Problems that are “problematic”

Students need to experience a wide range of problems so that they can develop skills and strategies that have realworld relevance. This principle is embedded in the stem to the achievement objectives in the mathematics curriculum.

In a range of meaningful contexts, students will be engaged in thinking mathematically and statistically. They will solve problems and model situations that require them to …

A good problem is “problematic” – it is centred around a genuine problem. Unlike “problems” that can be solved by applying a simple procedure, problematic tasks challenge students’ thinking and involve them in testing, proving, explaining, reflecting, and interpreting.
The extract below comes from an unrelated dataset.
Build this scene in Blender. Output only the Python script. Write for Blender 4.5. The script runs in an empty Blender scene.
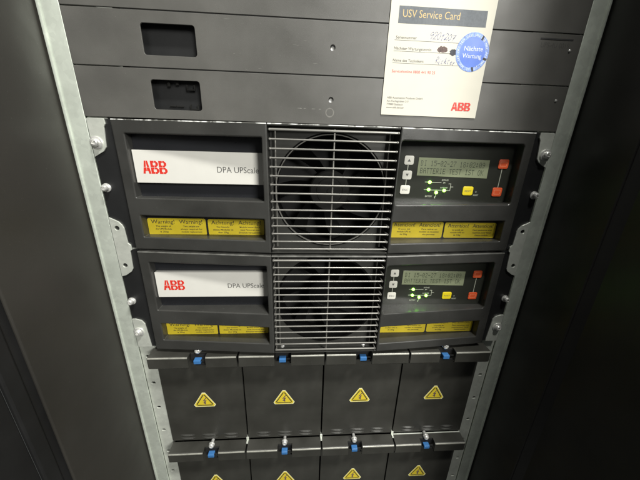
import bpy, bmesh, math, random
from mathutils import Vector, Matrix
random.seed(7)
S = 0.001                       # everything below is written in millimetres
scene = bpy.context.scene
C = scene.collection

# ------------------------------------------------------------------ camera, world, light
CAMX, CAMY, CAMZ = -29.88, -298.29, -21.06
cam_d = bpy.data.cameras.new('camera'); cam = bpy.data.objects.new('camera', cam_d); C.objects.link(cam)
cam_d.sensor_fit = 'HORIZONTAL'; cam_d.sensor_width = 36.0; cam_d.lens = 36.0*272.0/640.0
cam_d.clip_start = 0.005; cam_d.clip_end = 50
rx = Vector((0.99801468, -0.05703449, 0.02671633))
up = Vector((-0.00685096, 0.32336488, 0.94624956))
fw = Vector((0.06260798, 0.94455398, -0.32233215))
M = Matrix((rx, up, -fw)).transposed().to_4x4()
M.translation = Vector((CAMX, CAMY, CAMZ))*S
cam.matrix_world = M
scene.camera = cam

world = bpy.data.worlds.new("World"); scene.world = world; world.use_nodes = True
bg = world.node_tree.nodes['Background']
bg.inputs[0].default_value = (0.92, 0.95, 0.90, 1); bg.inputs[1].default_value = 0.075

def area(name, loc, target, sx, sy, power, col):
    l = bpy.data.lights.new(name, 'AREA'); l.shape = 'RECTANGLE'; l.size = sx; l.size_y = sy
    l.energy = power; l.color = col
    o = bpy.data.objects.new(name, l); C.objects.link(o)
    o.location = loc
    d = Vector(target) - Vector(loc)
    o.rotation_euler = d.to_track_quat('-Z', 'Y').to_euler()
    return o
area('ceiling_tube', (0.37, -0.66, 1.42), (0, 0, -0.15), 0.28, 0.10, 35, (1.0, 0.985, 0.93))
area('front_fill_soft', (0.98, -1.75, 0.75), (0, 0, -0.15), 0.6, 0.7, 47, (1.0, 0.985, 0.93))  # added soft fill for frontal room light, not a tube

scene.view_settings.view_transform = 'Standard'
scene.view_settings.look = 'None'
scene.view_settings.exposure = 0.0
scene.view_settings.gamma = 1.0

# ------------------------------------------------------------------ materials
def mat(name, col, rough=0.5, metal=0.0, var=0.12, scale=60, bump=0.0, bscale=900, rvar=0.08, specks=0.0, speck_col=(0.4,0.4,0.36), emit=None, es=0, spec=0.5, coat=0.0):
    m = bpy.data.materials.new(name); m.use_nodes = True
    nt = m.node_tree; N = nt.nodes; L = nt.links
    b = N['Principled BSDF']
    b.inputs['Metallic'].default_value = metal
    b.inputs['Specular IOR Level'].default_value = spec
    b.inputs['Coat Weight'].default_value = coat
    tc = N.new('ShaderNodeTexCoord')
    no = N.new('ShaderNodeTexNoise'); no.inputs['Scale'].default_value = scale; no.inputs['Detail'].default_value = 6
    L.new(tc.outputs['Object'], no.inputs['Vector'])
    mr = N.new('ShaderNodeMapRange'); mr.inputs[1].default_value = 0.3; mr.inputs[2].default_value = 0.7
    mr.inputs[3].default_value = 1-var; mr.inputs[4].default_value = 1+var
    L.new(no.outputs['Fac'], mr.inputs[0])
    mx = N.new('ShaderNodeMix'); mx.data_type = 'RGBA'; mx.blend_type = 'MULTIPLY'; mx.inputs[0].default_value = 1
    mx.inputs[6].default_value = (*col, 1)
    L.new(mr.outputs[0], mx.inputs[7])
    out = mx.outputs[2]
    if specks > 0:
        n2 = N.new('ShaderNodeTexNoise'); n2.inputs['Scale'].default_value = 700; n2.inputs['Detail'].default_value = 2
        L.new(tc.outputs['Object'], n2.inputs['Vector'])
        r2 = N.new('ShaderNodeMapRange'); r2.inputs[1].default_value = 0.70; r2.inputs[2].default_value = 0.78
        r2.inputs[4].default_value = specks
        L.new(n2.outputs['Fac'], r2.inputs[0])
        m2 = N.new('ShaderNodeMix'); m2.data_type = 'RGBA'
        L.new(r2.outputs[0], m2.inputs[0]); L.new(out, m2.inputs[6]); m2.inputs[7].default_value = (*speck_col, 1)
        out = m2.outputs[2]
    L.new(out, b.inputs['Base Color'])
    n3 = N.new('ShaderNodeTexNoise'); n3.inputs['Scale'].default_value = 25; n3.inputs['Detail'].default_value = 8
    L.new(tc.outputs['Object'], n3.inputs['Vector'])
    r3 = N.new('ShaderNodeMapRange'); r3.inputs[1].default_value = 0.3; r3.inputs[2].default_value = 0.7
    r3.inputs[3].default_value = max(0.02, rough-rvar); r3.inputs[4].default_value = min(1, rough+rvar)
    L.new(n3.outputs['Fac'], r3.inputs[0]); L.new(r3.outputs[0], b.inputs['Roughness'])
    if bump > 0:
        nb = N.new('ShaderNodeTexNoise'); nb.inputs['Scale'].default_value = bscale; nb.inputs['Detail'].default_value = 3
        L.new(tc.outputs['Object'], nb.inputs['Vector'])
        bp = N.new('ShaderNodeBump'); bp.inputs['Strength'].default_value = bump; bp.inputs['Distance'].default_value = 0.0003
        L.new(nb.outputs['Fac'], bp.inputs['Height']); L.new(bp.outputs[0], b.inputs['Normal'])
    if emit:
        b.inputs['Emission Color'].default_value = (*emit, 1); b.inputs['Emission Strength'].default_value = es
    return m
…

Such tasks:

  • are accessible and extendable
  • allow individuals to make decisions
  • promote discussion and communication
  • encourage originality and invention
  • encourage “what if?” and “what if not?” questions
  • contain an element of surprise.

          Adapted from Ahmed, 1987

A problematic task offers serious potential for discussion and learning. When students explain their ideas, respond to the ideas of others, and allow their thinking to be challenged, they are “doing maths”. For those who think maths is all about “getting it right” and who need the positive reinforcement of long lines of ticks next to “answers” in their books, this can be difficult to accept. But students need to be weaned from this counterproductive orientation.

… studies suggest that a classroom orientation that consistently defines task outcomes in terms of the answers rather than the thinking processes entailed in reaching the answers negatively affects the thinking processes and mathematical identities of learners.
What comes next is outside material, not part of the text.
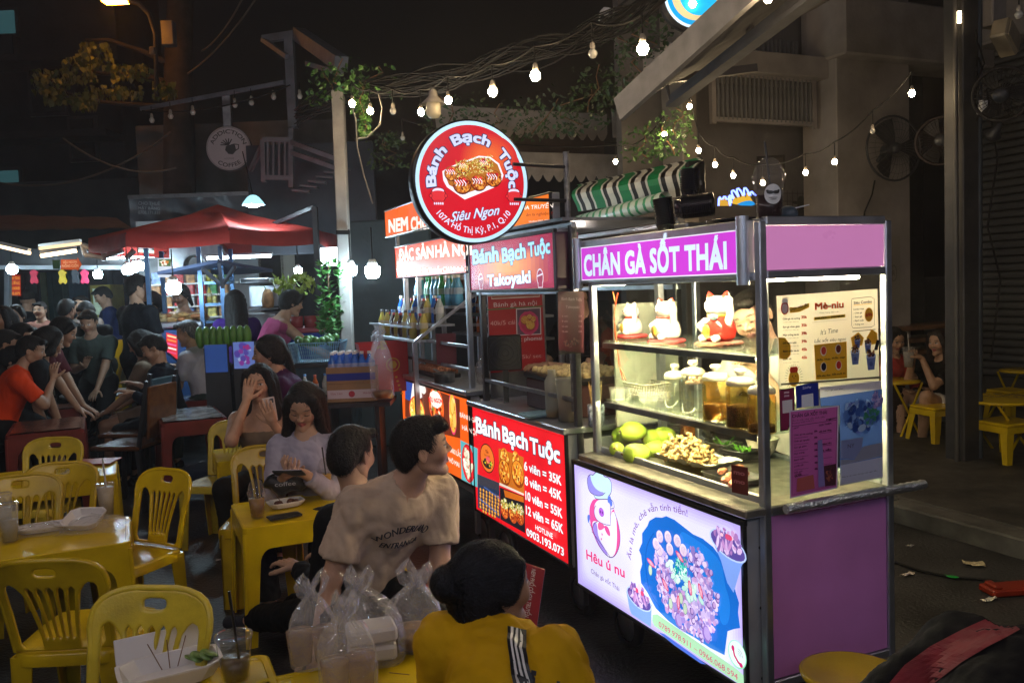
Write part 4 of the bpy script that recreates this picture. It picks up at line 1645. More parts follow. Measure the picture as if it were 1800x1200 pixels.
# phone band
a,b=s.px(*q2(785,560)[0]),s.px(*q2(1660,1160)[0])
s.poly(q2(785,535,830,530,1600,1055,1660,1110,1665,1185,1610,1190,800,640,780,590),'a8d8b0',True)
s.wtext('0789.978.911 – 0966.068.594',q2(845,645)[0],q2(1605,1160)[0],9.5,'c8356e',bold=.008)
s.disc(*s.px(*q2(1600,915)[0]),.047,.047,'8fd8b4',24)
s.disc(*s.px(*q2(1600,910)[0]),.043,.043,'d8f4f0',24)
x,y=s.px(*q2(1600,925)[0])
s.line([(x-.021,y+.020),(x-.014,y-.004),(x+.004,y-.020),(x+.020,y-.026)],.009,'c82a6e')
s.disc(x-.021,y+.018,.008,.010,'c82a6e')
s.disc(x+.019,y-.025,.009,.008,'c82a6e')
for k in (1,2,3):
 s.line([(x+.004+.008*k*cos(radians(a)),y+.002+.008*k*sin(radians(a))) for a in range(0,91,15)],.002,'8a2a80')
s.poly(q2(840,700,900,720,1200,930,1300,1010,1250,1000,1000,830),'4a6ad0',True)
s.build('print',PR_BACK2,s.box)
for (a_,b_) in ((1360,958),(1362,1063),(1364,1186)):
 u_=face(MA,(0,.012,0)).px(a_,b_)
 MB().ell((-.012,.0155,u_[1]),(.005,.004,.005),nu=10,nv=6).build('screw_head',M_DARKM,s.box)
# menu posters on the end pane of cart A (flat prints)
MP=face(MA,(0,-.0065,0))
z0=0
ms=face(MA,(0,-.0075,0))
def m1(*a):
 return [(1340+a[i]/6,500+a[i+1]/6) for i in range(0,len(a),2)]
def m2(*a):
 return [(1340+a[i]/6,680+a[i+1]/6) for i in range(0,len(a),2)]
ms.poly(m1(150,120,1215,45,1235,1100,180,1098),'e8dccb',True)
ms.poly(m1(170,560,240,560,300,640,300,740,250,790,180,780),'f0b92c',True)
ms.poly(m1(285,240,380,240,495,195,495,240,390,290,290,300),'f2bf3c',True)
ms.wtext('Chọn món đi!!',m1(290,275)[0],m1(485,225)[0],5,'1c1410',bold=.02)
for k,(t_,p_) in enumerate((('Chân gà rút xương','35k'),('Sụn gà nhàn giòn','35k'),('Mực trứng bé-bi','39k'),('Dồi bạch tuộc','39k'),('Bạch tuộc bé-bi','45k'),('Lưỡi vịt','45k'))):
 y=372+85*k
 ms.wtext(t_,m1(216,y)[0],m1(216+min(180,11*len(t_)),y-8)[0],3.2,'1a1412',bold=.03)
 ms.wtext('vị thơm ngon đậm đà',m1(216,y+30)[0],m1(380,y+22)[0],1.5,'6a5a50')
 ms.wtext(p_,m1(412,y-14)[0],m1(468,y-17)[0],5,'e8402c',bold=.05)
ms.wtext('Mè-niu',m1(555,265)[0],m1(850,240)[0],12,'f0592a',bold=.05)
ms.wtext('Giao hàng tận nơi',m1(600,305)[0],m1(800,292)[0],2.2,'6a5a50')
ms.poly(m1(540,345,870,312,872,345,542,378),'f4c842',True)
ms.wtext('0789.978.911 - 0966.068.594',m1(552,368)[0],m1(860,340)[0],3.4,'1a1412',bold=.03)
ms.line(m1(520,400,890,368),.0015,'c8b8a4',True)
ms.wtext("It's Time",m1(610,530)[0],m1(790,505)[0],9,'1a1412',bold=.01,shear=.2)
ms.wtext('Lắc xốt siêu ngon',m1(545,612)[0],m1(875,588)[0],6,'1a1412',bold=.01,shear=.2)
ms.poly(m1(540,635,885,600,890,985,560,1005),'efb62b',True)
for (a,b,c,t_) in ((640,700,'e8503c','Xốt Thái'),(795,680,'7a2a1a','Xốt cay'),(640,868,'1a1c34','Xốt tiêu đen'),(798,850,'e03c2c','Xốt muối ớt')):
 x,y=ms.px(*m1(a,b)[0])
 ms.disc(x,y,.0135,.0165,'f4ead8')
 ms.disc(x+.001,y+.001,.0105,.0135,c)
 ms.wtext(t_,m1(a-70,b+105)[0],m1(a+70,b+92)[0],3,'1a1412',bold=.03)
x,y=ms.px(*m1(230,250)[0])
ms.disc(x,y,.016,.021,'d03a34')
ms.disc(x,y,.012,.017,'f0d8d0')
ms.disc(x,y+.024,.014,.009,'f4f0ea')
ms.line([(x-.008,y+.016),(x+.008,y+.016)],.004,'d03a34')
x,y=ms.px(*m1(325,980)[0])
for k in range(28):
 a=2*pi*k/28
 ms.line([(x+.027*cos(a),y+.034*sin(a)),(x+.038*cos(a),y+.045*sin(a))],.0011,'3a2a20')
ms.disc(x,y-.003,.023,.027,'f0b42a',20,0,.03)
for k in (-1,0,1):
 ms.disc(x+.009*k,y+.026,.008,.010,'e2442c')
for k in (-1,1):
 ms.disc(x+.007*k,y+.005,.0018,.0024,'2a1a10')
ms.disc(x,y-.002,.003,.002,'d8702a')
# combo box
ms.line(m1(935,150,1130,128,1170,150,1172,430,1140,448,945,458,932,430,930,170),.0016,'4a3a30',True,True)
ms.wtext('Siêu Combo',m1(955,208)[0],m1(1145,192)[0],5,'1a1412',bold=.02)
ms.line(m1(955,218,1145,202),.002,'f0b42a',True)
for k,t_ in enumerate(('Combo 4 loại','- Chân gà','- Sụn gà','- Bạch tuộc','- Trứng non')):
 ms.wtext(t_,m1(950,270+40*k)[0],m1(1060-(20 if k in (1,2) else 0),262+40*k)[0],2.8,'1a1412',bold=.02)
x,y=ms.px(*m1(1112,318)[0])
ms.disc(x,y,.0195,.024,'f2b531')
ms.wtext('69k',m1(1082,338)[0],m1(1150,330)[0],6,'e8502c',bold=.05)
ms.line(m1(938,495,1180,472),.0025,'6a5a4a',True)
ms.poly(m1(920,560,1000,500,1060,560,1040,640,940,660),'f0b42a',True)
ms.poly(m1(1085,560,1140,470,1200,510,1205,620,1110,640),'f0b42a',True)
for (a,b,r) in ((990,580,.7),(1100,620,.8),(965,705,1.05),(1130,750,1.15)):
 x,y=ms.px(*m1(a,b)[0])
 ms.poly([(x-.019*r,y),(x+.019*r,y),(x+.013*r,y-.042*r),(x-.013*r,y-.042*r)],'6a78b4')
 ms.disc(x,y-.024*r,.007*r,.007*r,'4a5898',12)
 ms.disc(x,y,.0205*r,.008*r,'aab4dc',16)
 food(ms,x,y+.008*r,.018*r,.013*r,['5a3626','8a4a34','3a2420','a8683c','c89a3c','70453c'],34,.0055*r)
ms.poly(m1(1160,690,1190,580,1215,590,1200,690),'141018',True)
ms.poly(m1(180,1040,1230,965,1232,985,181,1060),'6a625a',True)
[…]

          Anthony and Walshaw, 2007, page 122

Where teachers value process over answers, the emphasis shifts from “Did you get it right?” to “Do you understand?” and “What did we learn?” Teachers need to make this emphasis explicit.

Getting real

Word problems are usually attempts to put mathematics into contexts, but putting problems into words doesn’t automatically make them real. This can be an issue for students, who get confused by the fact that, simultaneously, they have to pay attention to things that they would normally ignore and ignore things that they would normally assume mattered.

Think about ways in which this word problem is unrealistic:

A caterer at a wedding supplies 5 pavlovas. At the end of the wedding, she sees three quarters of all the pavlovas were eaten. How many pavlovas were eaten?

Most obviously, why would a caterer ever bother with such a calculation? They could hardly assume that, next time around, they should only provide 3 ¾ pavlovas!

The challenge for teachers is to provide students with problems that draw on their experience of reality, rather than asking them to suspend it.

Such authentic contexts provide sense-making and experientially real situations for children, rather than simply serve as cover stories for proceduralised and frequently irrelevant tasks.

          English, 2004, page 3

Mathematical problems do not, however, need to be set in reallife contexts. Imaginative contexts can provide engaging and engrossing opportunities for mathematical explorations. And playfulness and humour can increase student engagement and encourage creative thinking.

Watson (2004) argues that ‘realistic’ does not mean that tasks must necessarily involve real contexts … she advocates that tasks should be seen as ‘realistic’ not because they relate to any particular everyday context, but because they make students think in ‘real’ ways.

          Anthony and Walshaw, 2007, page 114

For an example of a rich mathematical problem set in a mythical context, see the Icarus and Daedalus problem on the Math Pickle website at http://www.youtube.com/watch?v=R4oINmqHXVY&feature=player_embedded#!

Unpacking word problems

ALiM students are likely to need deliberate support in interpreting word problems. But it is important not to begin by unpacking the problem for them, assuming that they are incapable of getting meaning from the words. Instead of supporting them to learn, this will encourage dependency. Rather, expect the students to do their utmost (working individually or in twos or threes) to make sense of the problem, and then get them to explain to you what they believe it is about. You can then support them to complete the interpretation process.

Don’t be too tidy

The way word problems are constructed can limit student thinking. Real-life problems rarely have a single, straightforward solution, so students need exposure to problems that allow for different solutions. Such problems are important in shifting the focus from the answer to the mathematical thinking involved.

It is also important that students (including ALiM students) are not restricted to problems that have tidy, whole number solutions. If they are, they will be ill-equipped to deal with more realistic problems, which typically involve messier numbers, both as inputs (for example, measurement data) and as solutions. Real-life problems will provide students with the impetus and need to move beyond the set of counting numbers.